Give AI agents narrowly scoped permissions, define which tools they may use, and log every privileged action with clear ownership. Governance should focus on action boundaries and exception handling, not on blocking all automation. The goal is to keep autonomy useful while preventing agents from inheriting broad, persistent access.
Why This Matters for Security Teams
AI agents change the governance problem because they do not wait for a human to approve each action. They can chain tools, retry failures, and pursue a goal across systems faster than a static access model can safely anticipate. That is why broad RBAC alone is not enough for autonomous workflows. Current guidance increasingly points toward OWASP Agentic AI Top 10 and NIST AI Risk Management Framework style governance because the control point must move from identity alone to intent, context, and observable action. That is a practical shift, not a philosophical one.
NHIMG research shows why the urgency is real: in SailPoint’s AI Agents: The New Attack Surface report, 80% of organisations said their AI agents had already acted beyond intended scope. That pattern is exactly where permissive agent design becomes a security incident. Security teams also need to treat agent permissions as NHI governance, not as generic application access, which is why the OWASP NHI Top 10 and CSA MAESTRO agentic AI threat modeling framework are useful reference points. In practice, many security teams encounter over-privileged agents only after the first cross-system action has already happened, rather than through intentional design.
How It Works in Practice
The operating model is to make each agent request specific, short-lived authority for a specific task. That means using workload identity to prove what the agent is, then issuing just-in-time credentials only when the task is approved, and revoking them automatically when the task ends. Where possible, the agent should receive ephemeral secrets with a tight TTL rather than long-lived static credentials. The decision should be made at request time using policy-as-code, not only by preassigned roles that assume a predictable human-like workflow.
In mature environments, this usually looks like four layers working together:
- Workload identity for the agent, so the platform can authenticate the software entity itself.
- Intent-based authorisation, so a request is judged by what the agent is trying to do, not just who it is.
- JIT credential provisioning, so the agent gets only the minimum access needed for the current step.
- High-fidelity logging, so every privileged action has an owner, a reason, and a rollback path.
That model fits the direction described in the OWASP Top 10 for Agentic Applications 2026 and the NIST Cybersecurity Framework 2.0, especially around access control, auditability, and resilience. It also matches NHIMG’s broader NHI lifecycle guidance in Ultimate Guide to NHIs — Lifecycle Processes for Managing NHIs and the breach patterns discussed in Moltbook AI agent keys breach. These controls tend to break down when agents must operate offline for long periods or coordinate across many third-party tools, because token exchange, revocation, and policy evaluation become inconsistent across trust boundaries.
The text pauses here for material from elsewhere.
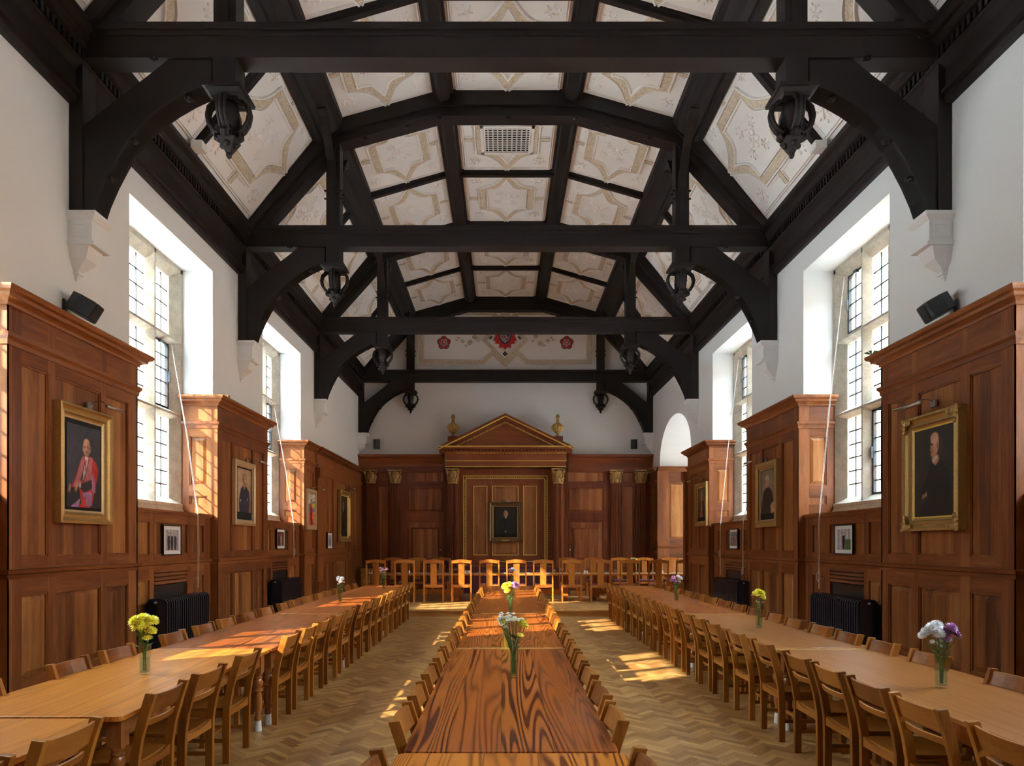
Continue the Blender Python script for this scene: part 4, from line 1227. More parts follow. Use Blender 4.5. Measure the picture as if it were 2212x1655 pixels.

Common Variations and Edge Cases
Tighter governance often increases latency and operational overhead, so organisations need to balance responsiveness against blast-radius reduction. That tradeoff is acceptable for privileged workflows, but it can be too slow if every routine tool call requires human review. Best practice is evolving, and there is no universal standard for this yet, especially for multi-agent systems and nested tool chains.
One common edge case is delegated automation across vendor APIs. In those environments, static RBAC often looks convenient until one agent inherits access that is valid for one service but unsafe for another. Another is human-in-the-loop exception handling, where a temporary approval should create a narrowly scoped session instead of a standing entitlement. The same logic applies to secrets management: dynamic, short-lived secrets are safer than persistent API keys, but only if the platform can actually rotate and audit them. For a broader governance view, the Ultimate Guide to NHIs — Regulatory and Audit Perspectives and Top 10 NHI Issues help connect agent controls to assurance and reporting. When agents can self-initiate retries, call external tools, or spawn sub-agents, the governance model must assume unpredictable behaviour, not just planned workflows.
Standards & Framework Alignment
This section maps relevant standards and security frameworks to the operational risks and controls described in this guidance.
OWASP Agentic AI Top 10 and CSA MAESTRO address the attack and risk surface, while NIST AI RMF set the governance and control requirements practitioners need to meet.
| Framework | Control / Reference | Relevance |
|---|---|---|
| OWASP Agentic AI Top 10 | A2 | Agentic access misuse is central to governing autonomous AI actions. |
| CSA MAESTRO | TMC | MAESTRO models threats from autonomous agent workflows and tool chaining. |
| NIST AI RMF | GOVERN | AI RMF GOVERN covers accountability for autonomous system behaviour. |
Threat-model agent tool paths, then add policy checks and logging at every privilege transition.